* start Collected data *

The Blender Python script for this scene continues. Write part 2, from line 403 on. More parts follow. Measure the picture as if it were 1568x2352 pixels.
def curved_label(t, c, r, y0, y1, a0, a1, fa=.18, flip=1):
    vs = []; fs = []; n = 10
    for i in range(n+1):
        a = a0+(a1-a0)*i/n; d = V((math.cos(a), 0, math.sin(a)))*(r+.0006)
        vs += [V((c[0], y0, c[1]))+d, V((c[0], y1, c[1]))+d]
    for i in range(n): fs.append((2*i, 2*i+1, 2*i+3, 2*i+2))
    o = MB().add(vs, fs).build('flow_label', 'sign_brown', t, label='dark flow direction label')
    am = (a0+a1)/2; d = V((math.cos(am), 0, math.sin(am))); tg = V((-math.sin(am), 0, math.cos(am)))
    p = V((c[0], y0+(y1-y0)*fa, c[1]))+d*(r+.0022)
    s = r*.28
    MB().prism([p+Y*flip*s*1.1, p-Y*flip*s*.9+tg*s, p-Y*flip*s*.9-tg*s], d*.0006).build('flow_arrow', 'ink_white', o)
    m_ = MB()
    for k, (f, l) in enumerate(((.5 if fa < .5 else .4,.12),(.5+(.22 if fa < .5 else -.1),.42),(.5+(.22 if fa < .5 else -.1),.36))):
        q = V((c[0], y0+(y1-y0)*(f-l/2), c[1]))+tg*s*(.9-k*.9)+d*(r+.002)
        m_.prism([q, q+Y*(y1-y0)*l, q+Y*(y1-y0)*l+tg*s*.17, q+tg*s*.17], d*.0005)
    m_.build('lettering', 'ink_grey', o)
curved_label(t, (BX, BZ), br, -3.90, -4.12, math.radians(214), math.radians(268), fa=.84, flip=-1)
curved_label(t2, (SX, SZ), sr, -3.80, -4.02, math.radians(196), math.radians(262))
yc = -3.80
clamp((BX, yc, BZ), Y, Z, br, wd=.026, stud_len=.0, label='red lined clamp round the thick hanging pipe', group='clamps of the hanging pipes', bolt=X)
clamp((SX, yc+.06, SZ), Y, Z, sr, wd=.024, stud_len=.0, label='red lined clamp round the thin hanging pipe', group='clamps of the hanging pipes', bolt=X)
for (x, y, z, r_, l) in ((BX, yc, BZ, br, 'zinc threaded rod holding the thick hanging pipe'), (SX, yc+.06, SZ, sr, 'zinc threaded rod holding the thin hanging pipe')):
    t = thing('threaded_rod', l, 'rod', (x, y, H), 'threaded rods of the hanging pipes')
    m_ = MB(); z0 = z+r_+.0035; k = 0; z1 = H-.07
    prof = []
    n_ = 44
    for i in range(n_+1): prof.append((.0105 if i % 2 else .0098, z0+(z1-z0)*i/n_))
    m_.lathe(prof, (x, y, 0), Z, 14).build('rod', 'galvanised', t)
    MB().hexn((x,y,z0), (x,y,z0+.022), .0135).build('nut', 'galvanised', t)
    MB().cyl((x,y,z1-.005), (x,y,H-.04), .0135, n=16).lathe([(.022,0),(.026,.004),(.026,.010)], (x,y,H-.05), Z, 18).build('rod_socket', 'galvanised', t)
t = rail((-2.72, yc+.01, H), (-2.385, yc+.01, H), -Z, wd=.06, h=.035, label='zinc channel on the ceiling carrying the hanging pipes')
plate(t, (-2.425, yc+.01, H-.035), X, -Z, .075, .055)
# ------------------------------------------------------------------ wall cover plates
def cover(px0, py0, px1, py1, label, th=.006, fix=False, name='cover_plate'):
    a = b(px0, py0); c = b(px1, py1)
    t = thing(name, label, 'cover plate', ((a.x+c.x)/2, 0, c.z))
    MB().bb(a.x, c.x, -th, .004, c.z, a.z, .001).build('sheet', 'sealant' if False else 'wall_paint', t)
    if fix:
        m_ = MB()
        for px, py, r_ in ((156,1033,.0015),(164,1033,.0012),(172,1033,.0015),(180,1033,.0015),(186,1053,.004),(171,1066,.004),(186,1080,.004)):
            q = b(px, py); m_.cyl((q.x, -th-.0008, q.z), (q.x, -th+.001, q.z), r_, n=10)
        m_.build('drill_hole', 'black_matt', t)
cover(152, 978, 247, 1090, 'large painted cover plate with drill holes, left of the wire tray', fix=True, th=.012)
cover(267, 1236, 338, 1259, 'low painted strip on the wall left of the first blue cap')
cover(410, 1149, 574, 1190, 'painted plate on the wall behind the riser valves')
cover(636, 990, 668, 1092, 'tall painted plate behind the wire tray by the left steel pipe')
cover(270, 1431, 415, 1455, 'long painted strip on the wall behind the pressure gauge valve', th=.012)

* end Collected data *

Go through the material above line by line and copy it exactly.

The Blender Python script for this scene continues. Write part 2, from line 403 on. More parts follow. Measure the picture as if it were 1568x2352 pixels.
def curved_label(t, c, r, y0, y1, a0, a1, fa=.18, flip=1):
    vs = []; fs = []; n = 10
    for i in range(n+1):
        a = a0+(a1-a0)*i/n; d = V((math.cos(a), 0, math.sin(a)))*(r+.0006)
        vs += [V((c[0], y0, c[1]))+d, V((c[0], y1, c[1]))+d]
    for i in range(n): fs.append((2*i, 2*i+1, 2*i+3, 2*i+2))
    o = MB().add(vs, fs).build('flow_label', 'sign_brown', t, label='dark flow direction label')
    am = (a0+a1)/2; d = V((math.cos(am), 0, math.sin(am))); tg = V((-math.sin(am), 0, math.cos(am)))
    p = V((c[0], y0+(y1-y0)*fa, c[1]))+d*(r+.0022)
    s = r*.28
    MB().prism([p+Y*flip*s*1.1, p-Y*flip*s*.9+tg*s, p-Y*flip*s*.9-tg*s], d*.0006).build('flow_arrow', 'ink_white', o)
    m_ = MB()
    for k, (f, l) in enumerate(((.5 if fa < .5 else .4,.12),(.5+(.22 if fa < .5 else -.1),.42),(.5+(.22 if fa < .5 else -.1),.36))):
        q = V((c[0], y0+(y1-y0)*(f-l/2), c[1]))+tg*s*(.9-k*.9)+d*(r+.002)
        m_.prism([q, q+Y*(y1-y0)*l, q+Y*(y1-y0)*l+tg*s*.17, q+tg*s*.17], d*.0005)
    m_.build('lettering', 'ink_grey', o)
curved_label(t, (BX, BZ), br, -3.90, -4.12, math.radians(214), math.radians(268), fa=.84, flip=-1)
curved_label(t2, (SX, SZ), sr, -3.80, -4.02, math.radians(196), math.radians(262))
yc = -3.80
clamp((BX, yc, BZ), Y, Z, br, wd=.026, stud_len=.0, label='red lined clamp round the thick hanging pipe', group='clamps of the hanging pipes', bolt=X)
clamp((SX, yc+.06, SZ), Y, Z, sr, wd=.024, stud_len=.0, label='red lined clamp round the thin hanging pipe', group='clamps of the hanging pipes', bolt=X)
for (x, y, z, r_, l) in ((BX, yc, BZ, br, 'zinc threaded rod holding the thick hanging pipe'), (SX, yc+.06, SZ, sr, 'zinc threaded rod holding the thin hanging pipe')):
    t = thing('threaded_rod', l, 'rod', (x, y, H), 'threaded rods of the hanging pipes')
    m_ = MB(); z0 = z+r_+.0035; k = 0; z1 = H-.07
    prof = []
    n_ = 44
    for i in range(n_+1): prof.append((.0105 if i % 2 else .0098, z0+(z1-z0)*i/n_))
    m_.lathe(prof, (x, y, 0), Z, 14).build('rod', 'galvanised', t)
    MB().hexn((x,y,z0), (x,y,z0+.022), .0135).build('nut', 'galvanised', t)
    MB().cyl((x,y,z1-.005), (x,y,H-.04), .0135, n=16).lathe([(.022,0),(.026,.004),(.026,.010)], (x,y,H-.05), Z, 18).build('rod_socket', 'galvanised', t)
t = rail((-2.72, yc+.01, H), (-2.385, yc+.01, H), -Z, wd=.06, h=.035, label='zinc channel on the ceiling carrying the hanging pipes')
plate(t, (-2.425, yc+.01, H-.035), X, -Z, .075, .055)
# ------------------------------------------------------------------ wall cover plates
def cover(px0, py0, px1, py1, label, th=.006, fix=False, name='cover_plate'):
    a = b(px0, py0); c = b(px1, py1)
    t = thing(name, label, 'cover plate', ((a.x+c.x)/2, 0, c.z))
    MB().bb(a.x, c.x, -th, .004, c.z, a.z, .001).build('sheet', 'sealant' if False else 'wall_paint', t)
    if fix:
        m_ = MB()
        for px, py, r_ in ((156,1033,.0015),(164,1033,.0012),(172,1033,.0015),(180,1033,.0015),(186,1053,.004),(171,1066,.004),(186,1080,.004)):
            q = b(px, py); m_.cyl((q.x, -th-.0008, q.z), (q.x, -th+.001, q.z), r_, n=10)
        m_.build('drill_hole', 'black_matt', t)
cover(152, 978, 247, 1090, 'large painted cover plate with drill holes, left of the wire tray', fix=True, th=.012)
cover(267, 1236, 338, 1259, 'low painted strip on the wall left of the first blue cap')
cover(410, 1149, 574, 1190, 'painted plate on the wall behind the riser valves')
cover(636, 990, 668, 1092, 'tall painted plate behind the wire tray by the left steel pipe')
cover(270, 1431, 415, 1455, 'long painted strip on the wall behind the pressure gauge valve', th=.012)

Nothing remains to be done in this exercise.